Is there a way to put the Propeller to "sleep" ?

Don M

One of my Menu options turns off a display to conserve power. I use a rotary encoder with a center push button to select it. By pushing the button or rotating the encoder brings the display back on.

I assume I can use cogstop to stop all but the main menu method but is there a command to put it in low power mode? If so is it much of a savings in power? Any examples welcome.

Thanks.
Don

Cluso99

If you use the pushbutton only to wakeup the prop, you can place the cog in a waitpxx instruction and that will reduce the current in that cog. If all others are stopped, then there is little current drawn. You can further reduce current by slowing the clock frequency or using the internal rc oscillator but remember to allow the clock to stabilise before you continue. There is a writeup in the datasheet IIRC.

Don M

So a couple questions- can you bring it out of the waitpxx instruction and wake it up? Can you change the clock frequency on the fly from 80Mhz to RC speed and then go back again when you wake it up?

Phil Pilgrim (PhiPi)

Don M wrote:

Can you change the clock frequency on the fly from 80Mhz to RC speed and then go back again when you wake it up?

Yes. Change it to RC_SLOW for minimum current draw -- especially if you don't want to stop the other cogs -- then back to the crystal mode upon wake-up. Refer to either the manual or datasheet (can't remember which) for the correct sequence of steps to do it.

-Phil

kuroneko

You could also use the clock object (included in the PropTool library) which - although slightly broken (rev 1.1) - does all the difficult bits for you.
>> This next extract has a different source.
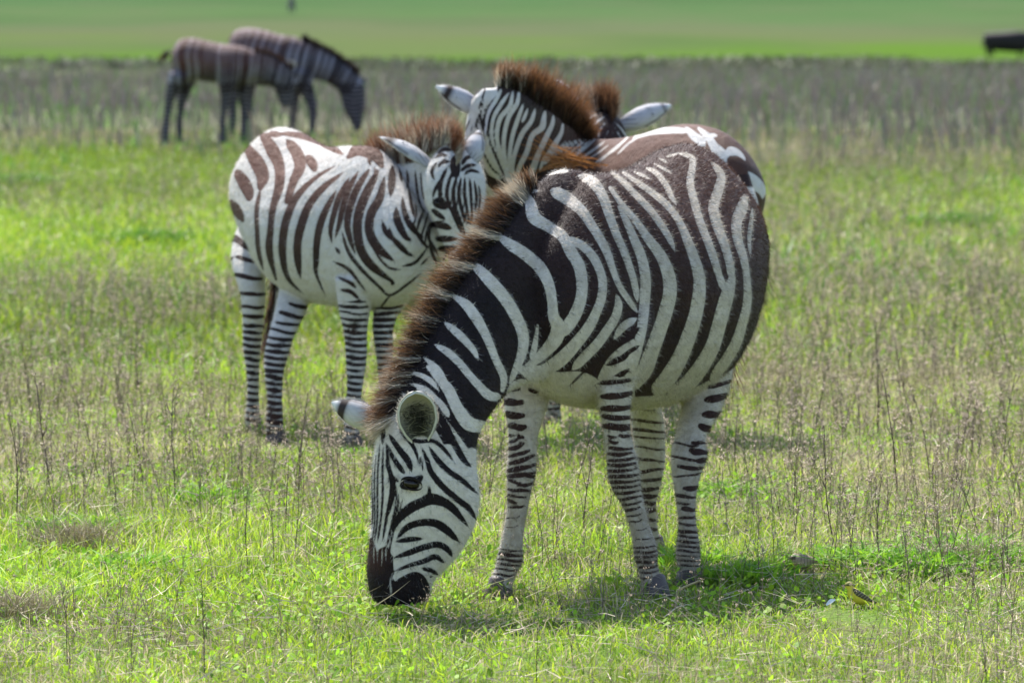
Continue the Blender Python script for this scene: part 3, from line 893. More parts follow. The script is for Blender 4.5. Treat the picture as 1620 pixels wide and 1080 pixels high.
f2 = L6(ring(150, 960, 25, ([200, 1000], [830, 870], [1000, 960]), (20, 16), -10, R_), 6)
f3 = L6([(25, 85, 215, 24, 44), (125, 100, 250, 24, 26), (215, 130, 270, 24, 6), (285, 140, 268, 22, 4), (335, 145, 262, 22, 6)] + ring(385, 960, 17, ([300, 560, 800, 1000], [145, 158, 170, 165], [262, 245, 236, 245]), (20, 18), 10, R_), 6)
f4 = L6([(280, 400, 515, 22, 20), (330, 350, 480, 24, 30), (375, 330, 470, 20, 10), (415, 300, 440, 20, 24)] + ring(455, 1000, 17, ([400, 560, 800, 1000], [300, 265, 275, 270], [440, 395, 365, 368]), (22, 22), 14, R_), 8)
skin('body', young, b, .0085, [(None, 20, LT + LHD), (C1[9:], 20, f1), (C2[7:], 20, f2), (C3[15:], 20, f3), (C4[8:], 20, f4)], M_COAT_L,
     lambda u, v, co: 1.2 * sig((325 - v) / 40) * sig((610 - u) / 30) + .08 + .3 * sig((v - 640) / 12), lambda u, v, co: .05 + .35 * sig((.3 - co[:, 2]) / .1) + .3 * sig((300 - v) / 40) * sig((560 - u) / 30), smooth=4, fur=(80000, .014, (-.5, .6, -.5)))  # brown of upper rump and back stands in for sun on dark stripes
for (uu, vv, D, r) in ((556, 0, 22.0, .042), (613, 0, 22.17, .04), (400, 0, 22.67, .042), (435, 0, 22.2, .044)):
    hoof(young, (uu - 810) / FPX * D, D, r, .05, (.5, -.86))
mane(young, [(588, 262, 22.35, -.3, -1, 34), (607, 262, 22.27, -.22, -1, 52), (639, 258, 22.15, -.1, -1, 62), (665, 245, 22.0, 0, -1, 54), (686, 232, 21.95, .06, -1, 44), (702, 227, 21.9, .15, -1, 38), (714, 230, 21.84, .3, -1, 36), (722, 244, 21.8, .45, -.8, 22), (725, 258, 21.78, .4, -.6, 10)],
     8000, (20, strokes("""
-600,290,14 592,235,10
-612,290,9 610,230,9
-630,290,8 630,230,8
-648,290,9 648,230,9
-664,280,8 664,220,8
-680,260,8 680,210,8
-694,250,7 694,205,7
-716,250,16 718,200,20
""", 0, 0, 1)), thick=.018, inset=5, clump=.07, jitter=.06, tipd=(.30, .12, .05), tipl=(.32, .17, .09), dark=(.12, .05, .03))
ear(young, P(684, 264, 21.84), P(604, 209, 21.90), .050, (-.55, .45, -.70), bandt=(.70, .93), cup=85, outer=(.50, .49, .50), inner=(.22, .21, .19))
ear(young, P(744, 262, 21.80), P(756, 203, 21.86), .050, (.35, .9, .1), bandt=(.78, .93), cup=85, outer=(.52, .51, .54))
eye(young, 694, 322, 21.72, .017, .5)
tail(young, [np.array([-1.10, 23.15, 1.12]), np.array([-1.03, 23.2, .95]), P(440, 470, 23.1), P(432, 492, 23.1)], .022, (-.12, 0, -1), 700, lenm=.28, tip=(.20, .09, .05))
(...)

[post=1003139]Changing clock rates in program[/post]

Tracy Allen

There is nothing too complicated about it. You will tie the waitpxx instruction to the button input in the low power state and the propeller will continuously scan that button at about 20kHz until the button changes state. The program then moves on to the instructions that push the operating frequency up, and that can happen in two steps, one running at 12MHz for code that does not have critical timing, and then onto the crystal+PLL for the good timing. Here is a little demo of a cycle that runs around from low power (3 µA per cog) to high power operation for a second, every time a button is pressed.
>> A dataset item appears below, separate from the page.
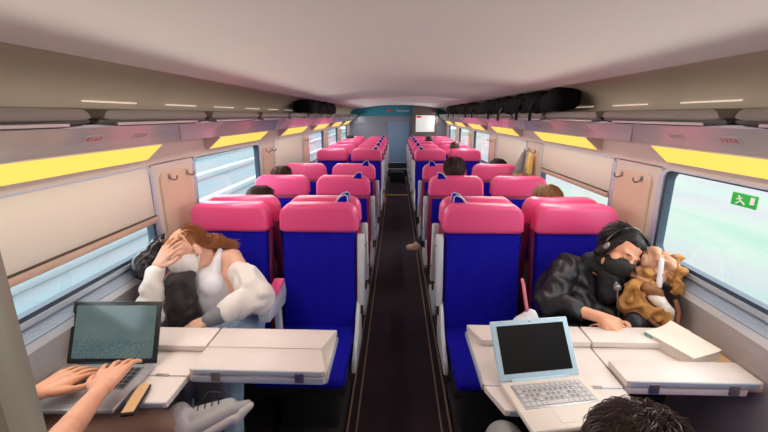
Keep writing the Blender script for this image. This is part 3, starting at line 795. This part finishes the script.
bm = bmesh.new(); torso(bm, J, 1.1); cap(bm, J['shL'], lerp(J['shL'], elL, .14), .068, .066); cap(bm, J['shR'], lerp(J['shR'], elR, .12), .068, .066)
remesh('t_shirt', bm, M['blackcloth'], t, .011, 4, o, (.015, .08))
bm = bmesh.new(); cap(bm, J['hipL'], J['hipR'], .115, .115); leg(bm, J['hipL'], knL, lerp(knL, anL, .94), .9, .010); leg(bm, J['hipR'], knR, lerp(knR, anR, .95), 1, .012)
remesh('trousers', bm, M['taupe'], t, .008, 6, o, (.010, .07))
bm = bmesh.new(); ell(bm, (-.97, .61, 1.275), (.088, .10, .088)); remesh('hair', bm, M['hairdark'], t, .008, 2, o, (.014, .03))
def shoe(an, toe, up, upm, solem, laces=True):
    an, toe = V(an), V(toe); d = (toe - an).normalized(); up = V(up); up = (up - d * up.dot(d)).normalized(); sd = d.cross(up)
    L = (toe - an).length
    bm = bmesh.new()
    cap(bm, an - up * .010 + d * -.02, an + up * .035 + d * -.03, .046, .044)
    for q in (-1, 1): cap(bm, an - up * .035 + d * -.01 + sd * .010 * q, an + d * L * .75 - up * .040 + sd * .018 * q, .033, .026)
    cap(bm, an + d * .02, an + d * L * .72 - up * .022, .036, .026); cap(bm, an + d * L * .7 - up * .042, an + d * L * 1.02 - up * .047, .030, .013)
    s_ = remesh('shoe', bm, upm, t, .005, 4, o)
    bm = bmesh.new()
    for q in (-1, 1): cap(bm, an - up * .072 + d * -.02 + sd * .012 * q, an + d * L * .72 - up * .070 + sd * .022 * q, .018, .017)
    cap(bm, an + d * L * .7 - up * .068, an + d * L * 1.04 - up * .058, .028, .014)
    remesh('sole', bm, solem, s_, .005, 3, (0, 0, 0) if False else o)
    if laces:
        bm = bmesh.new()
        for f in (.22, .34, .46, .58):
            c = an + d * L * f + up * (.032 - .035 * f)
            tube(bm, [c - sd * .030 - up * .012, c - sd * .012 + up * .004, c + sd * .012 + up * .004, c + sd * .030 - up * .012], .0028, 6)
        c = an + d * L * .2 + up * .035
        tube(bm, [c, c + sd * .03 + up * .02, c + sd * .05 - up * .01], .0025, 6); tube(bm, [c, c + d * .05 + up * .025, c + d * .09 - up * .004], .0025, 6)
        for v in bm.verts: v.co -= V(o)
        link('laces', bm, M['lapdark'], s_)
shoe(anL, toL, (-.30, .55, .75), M['shoegrey'], M['shoesole']); shoe(anR, toR, (0, 0, 1), M['shoegrey'], M['shoesole'], False)

# --- person seen from behind at the bottom right
o = (.40, .50, 0)
t = thing('person', 'person with dark tousled hair at the pale blue laptop, seen from behind', 'person', o)
J = dict(hipL=(.31, .70, .555), hipR=(.49, .70, .555), shL=(.20, .62, .985), shR=(.57, .62, .985), neck=(.375, .58, 1.02))
elL, elR = (.205, .78, .74), (.63, .78, .74); wL, wR = (.30, .90, .655), (.60, .92, .655)
H = hmat((.388, .545, 1.092), (.05, 1, -.25), (0, .2, 1)) @ Matrix.Scale(.90, 4)
bm = bmesh.new(); head_parts(bm, H); torso(bm, J); arm(bm, J['shL'], elL, wL); arm(bm, J['shR'], elR, wR)
leg(bm, J['hipL'], (.343, 1.085, .622), (.36, 1.12, .10)); leg(bm, J['hipR'], (.52, 1.08, .55), (.52, 1.12, .10))
hand(bm, wL, (.5, .6, -.3), (0, .3, 1), -1, 20); hand(bm, wR, (-.5, .6, -.3), (0, .3, 1), 1, 20)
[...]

[SIZE=2]PUB RCslow_Xtal_Cycle_Power_Demo
  repeat
    ' set all i/o to minimal power states
    ' flush all tx buffers.
    clk_slowRC   ' slow to 20 kHz
    waitpne(ina[27]<<27, |<27, 0] ' get state of pin 27 then wait for it to change to opposite state

    clk_fastRC_xtal_On   ' turn on xtal osc, but now operating on RCfast at ~12 MHz
    ' now Prop is operating at 12 MHz and can execute code that has non-critical timing.
    waitcnt(clkfreq/100 + cnt)    ' this 10 millisecond delay allows xtal oscillator to become stable.

    clk_xtal(80)    ' switch over from RCfast to xtal to operate at 80 MHz
    ' within 75 microseconds, Prop is operating at 80MHz and can execute time-critical code
    waitcnt(clkfreq + cnt)  ' this is one second for the demo, to repeat, back to low power


PRI clk_slowRC
  clkset(%0_00_00_001, 20_000)                                                 ' drop to RCSLOW at  ~20 KHz

PRI clk_fastRC
  clkset(0_00_00_000, 12_000_000)   ' xtal oscillator off,  operating on RCfast at ~12MHz

PRI clk_fastRC_Xtal_On
  clkset(%0_11_01_000, 12_000_000)   ' xtal osc & pll on, xtal1 drive is on, still operating on RCfast

PRI clk_xtal(MHz)
  clkset(%0_11_01_000 | >|(MHz/5)+2, MHz*1_000_000)  ' switch xtal+pll, MHz must be 5, 10, 20, 40 or 80[/SIZE]